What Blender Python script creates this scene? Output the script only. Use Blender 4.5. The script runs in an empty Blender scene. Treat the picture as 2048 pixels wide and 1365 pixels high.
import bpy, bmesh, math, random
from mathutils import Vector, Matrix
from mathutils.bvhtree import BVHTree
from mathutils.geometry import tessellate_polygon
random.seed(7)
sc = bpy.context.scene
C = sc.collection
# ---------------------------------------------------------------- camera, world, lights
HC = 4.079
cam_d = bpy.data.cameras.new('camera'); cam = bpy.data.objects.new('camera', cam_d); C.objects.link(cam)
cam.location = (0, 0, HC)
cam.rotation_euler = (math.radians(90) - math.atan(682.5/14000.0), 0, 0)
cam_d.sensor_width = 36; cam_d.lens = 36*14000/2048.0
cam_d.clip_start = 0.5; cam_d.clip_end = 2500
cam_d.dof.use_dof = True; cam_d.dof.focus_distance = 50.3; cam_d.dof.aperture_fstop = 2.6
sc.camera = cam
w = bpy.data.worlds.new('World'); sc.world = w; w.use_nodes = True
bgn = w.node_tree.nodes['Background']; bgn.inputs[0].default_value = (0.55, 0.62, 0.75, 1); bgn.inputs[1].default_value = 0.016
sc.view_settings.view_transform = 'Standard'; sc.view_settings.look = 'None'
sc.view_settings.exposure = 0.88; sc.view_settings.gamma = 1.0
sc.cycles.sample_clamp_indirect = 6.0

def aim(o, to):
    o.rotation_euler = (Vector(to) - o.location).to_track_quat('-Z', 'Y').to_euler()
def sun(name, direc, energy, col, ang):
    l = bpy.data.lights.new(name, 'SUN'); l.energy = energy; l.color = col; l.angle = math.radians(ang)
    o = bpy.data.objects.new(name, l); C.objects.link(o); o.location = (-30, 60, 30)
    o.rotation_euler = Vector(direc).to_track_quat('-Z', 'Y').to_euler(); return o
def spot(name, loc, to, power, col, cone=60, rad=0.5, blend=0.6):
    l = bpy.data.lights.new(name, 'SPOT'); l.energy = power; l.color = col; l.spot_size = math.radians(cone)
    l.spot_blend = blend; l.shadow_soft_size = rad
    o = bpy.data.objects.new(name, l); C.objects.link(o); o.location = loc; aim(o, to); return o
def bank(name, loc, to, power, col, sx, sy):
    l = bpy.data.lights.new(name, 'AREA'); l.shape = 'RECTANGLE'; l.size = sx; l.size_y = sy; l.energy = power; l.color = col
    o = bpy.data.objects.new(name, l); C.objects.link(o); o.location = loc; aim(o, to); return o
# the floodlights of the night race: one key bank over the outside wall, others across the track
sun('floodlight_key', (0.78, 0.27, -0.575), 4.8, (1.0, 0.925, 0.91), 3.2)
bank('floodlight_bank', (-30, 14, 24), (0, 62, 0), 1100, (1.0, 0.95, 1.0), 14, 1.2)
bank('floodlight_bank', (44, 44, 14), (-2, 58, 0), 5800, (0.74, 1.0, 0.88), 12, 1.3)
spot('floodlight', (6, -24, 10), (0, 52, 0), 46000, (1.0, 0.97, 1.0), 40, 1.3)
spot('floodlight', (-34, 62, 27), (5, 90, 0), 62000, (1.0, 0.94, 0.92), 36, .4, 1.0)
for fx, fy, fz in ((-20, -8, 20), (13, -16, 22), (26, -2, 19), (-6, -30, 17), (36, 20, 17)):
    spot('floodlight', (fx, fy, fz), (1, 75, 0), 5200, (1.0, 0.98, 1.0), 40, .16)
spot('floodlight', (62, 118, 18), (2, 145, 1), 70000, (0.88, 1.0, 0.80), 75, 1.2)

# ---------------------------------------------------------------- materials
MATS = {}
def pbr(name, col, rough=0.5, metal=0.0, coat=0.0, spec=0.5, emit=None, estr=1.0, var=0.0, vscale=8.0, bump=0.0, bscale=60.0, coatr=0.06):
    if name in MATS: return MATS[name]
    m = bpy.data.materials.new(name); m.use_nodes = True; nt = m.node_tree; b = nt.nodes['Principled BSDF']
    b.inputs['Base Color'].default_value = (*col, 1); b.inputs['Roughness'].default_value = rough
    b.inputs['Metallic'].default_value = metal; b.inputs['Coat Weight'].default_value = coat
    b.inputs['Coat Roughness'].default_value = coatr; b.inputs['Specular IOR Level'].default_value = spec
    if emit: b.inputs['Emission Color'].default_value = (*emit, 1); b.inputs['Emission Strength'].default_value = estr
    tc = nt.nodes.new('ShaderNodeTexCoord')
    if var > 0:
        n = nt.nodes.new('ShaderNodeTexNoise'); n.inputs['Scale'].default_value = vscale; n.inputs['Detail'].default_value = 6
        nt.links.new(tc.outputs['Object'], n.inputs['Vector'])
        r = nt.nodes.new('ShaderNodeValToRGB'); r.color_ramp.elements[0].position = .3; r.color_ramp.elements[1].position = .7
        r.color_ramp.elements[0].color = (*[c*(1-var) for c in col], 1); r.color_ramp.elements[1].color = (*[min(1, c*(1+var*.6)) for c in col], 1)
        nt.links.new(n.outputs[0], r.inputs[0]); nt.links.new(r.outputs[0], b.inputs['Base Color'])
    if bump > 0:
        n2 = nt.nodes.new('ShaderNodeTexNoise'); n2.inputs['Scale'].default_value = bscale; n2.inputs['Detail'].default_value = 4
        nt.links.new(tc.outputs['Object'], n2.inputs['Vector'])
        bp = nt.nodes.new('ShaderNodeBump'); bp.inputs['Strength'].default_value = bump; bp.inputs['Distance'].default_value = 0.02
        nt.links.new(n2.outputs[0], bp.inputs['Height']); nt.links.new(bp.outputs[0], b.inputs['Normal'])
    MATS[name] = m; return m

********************

▶ _Written problem_
Filter the data, keeping only the lines that contain "scene".

▶ _Final result_
What Blender Python script creates this scene? Output the script only. Use Blender 4.5. The script runs in an empty Blender scene. Treat the picture as 2048 pixels wide and 1365 pixels high.
sc = bpy.context.scene